Navistar’s Gilligan said one of the two versions of the MaxxForce 13 his company is developing uses natural gas exclusively and relies on spark plugs for ignition. The OEM is developing it in conjunction with Emission Solutions Inc., McKinney, Texas.

The other design is based on the “bi-fuel” concept, operating on 15% diesel and 85% natural gas. Gilligan said it features diesel pilot injection for combustion on the compression stroke. Air and natural gas enter the cylinder on the intake stroke. A computer controls the mixing of the fuels. The engine is being developed for Navistar’s ProStar tractor in partnership with Clean Air Power Inc., a United Kingdom company with research and development facilities in Houston, Texas, and Poway, Calif.

Susan Alt, vice president for strategy and industry relations at Volvo Trucks North America, Greensboro, N.C., said that natural gas-only, spark-ignited engines are not as efficient as using diesel fuel to start the engine.

“And that is a challenge,” she said. “But when a diesel gallon at the pumps costs $4 and the equivalent [natural] gas cost at the pump is less than $2, a lot of inefficiency is forgiven.”

Several years ago, Volvo showcased seven trucks running on seven different renewable fuels. It currently has pilot trucks powered by LNG, CNG and hybrid technologies, Alt said. Carriers are using rebates or tax incentives to justify a return on natural gas vehicles, she said.

“There are many road bumps to overcome for [natural] gas vehicles to be pervasive,” she said, “most notably, infrastructure development for refueling stations.”

Department of Energy statistics show that 41 stations in the United States sold LNG, as of March 31. Of those, 32 were in California, four were in Texas and two were in Arizona; three other states — Alabama, Connecticut and Utah —had one station each that sold LNG. There were 875 stations that sold CNG as of that date, DOE numbers show.

Clean Energy Fuels Corp., Seal Beach, Calif., said it expects to have a network of “165 to 200 [LNG] filling stations” along major highways across the United States in “about two or three years.”

Rep. John Sullivan of Oklahoma and 178 co-sponsors also introduced legislation on April 6 that would, among other things, “incentivize the installation of natural gas fuel pumps.” The legislation was referred to the Subcommittee on Energy and Power of the House Energy and Commerce Committee.

For practical reasons, therefore, LNG trucks are being adopted more readily by fleets that can operate them locally or regionally so they can return to their fueling source.

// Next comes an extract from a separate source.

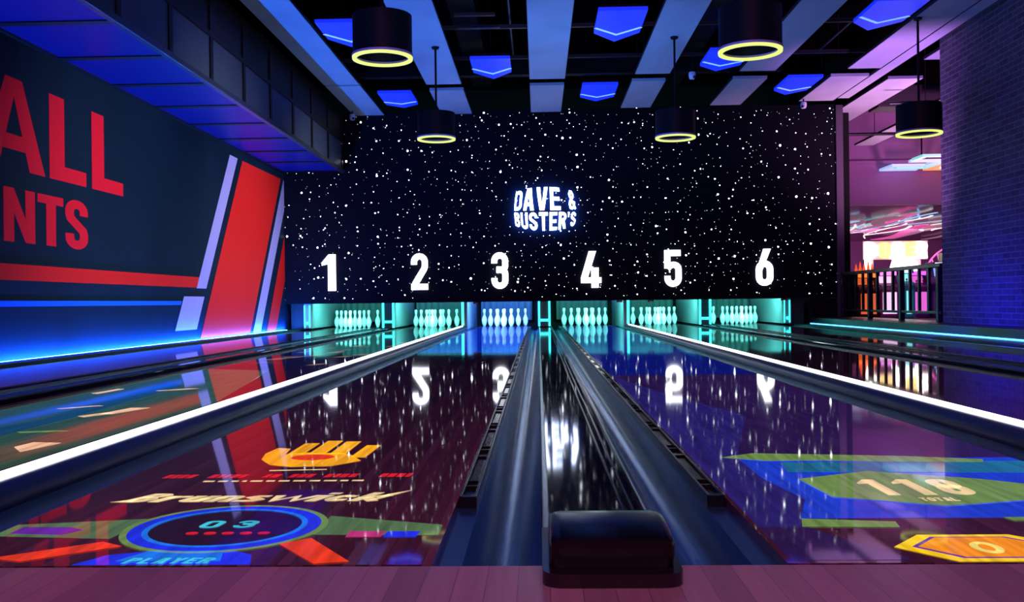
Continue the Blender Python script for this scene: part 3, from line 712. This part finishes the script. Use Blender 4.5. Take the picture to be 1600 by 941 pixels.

Some of those fleets also are involved in building LNG fueling stations.

UPS, for instance, said it is working with the Department of Energy Clean Cities program to construct an LNG fueling station in Las Vegas that will be the base for 48 new LNG tractors. The fueling facility will enable the company to expand the number of longhaul routes in the West on which the trucks can be used, UPS said.

In British Columbia, Vedder is building an LNG fueling station on its property in Abbotsford as it prepares to put 80 LNG tractors into service this year. Fred Zweep, president of Vedder, said that FortisBC, a gas utility in the province, is contributing some funding toward the acquisition of the LNG tractors.

Likewise, Enviro Express built a natural gas fueling station, in Bridgeport, Conn., and purchased its Kenworth trucks, with help from the Connecticut Clean Cities Future Fuels Project.

Enviro Express runs its trucks, loaded with ash from an incineration plant in Bridgeport to a regional landfill about 110 miles away in Putnam. The trucks are spec’d with one tank that holds 120 gallons of LNG. Malone, Enviro’s president, said the range of the trucks is 250 to 300 miles.

“We’re very weight-sensitive here,” Malone said. “Everything we do is by the ton, so it’s very important that we get maximum payloads. So we decided not to go with the dual tanks so that we could increase the payload.”

Enviro Express sends a 12,000-gallon tank truck to northwestern Pennsylvania each week to pick up natural gas to supply its fueling facility.

“We’re able to cut out the middleman,” Malone said. “We’re looking to build two more stations in the next 12 months.”

If built, the stations in New Jersey and Pennsylvania would enable Enviro Express to extend the range of its LNG trucks enough to reach other regional landfills.

“They need to be able to get back,” Malone said. “If I were to send a truck from Connecticut out to Pennsylvania, it could get 300-some miles but it couldn’t get back.”

More municipalities are mandating alternative-fuel vehicles as a condition of contracts with refuse haulers. Mack Trucks said it offers natural gas-powered versions of two refuse trucks, both introduced within the past two years.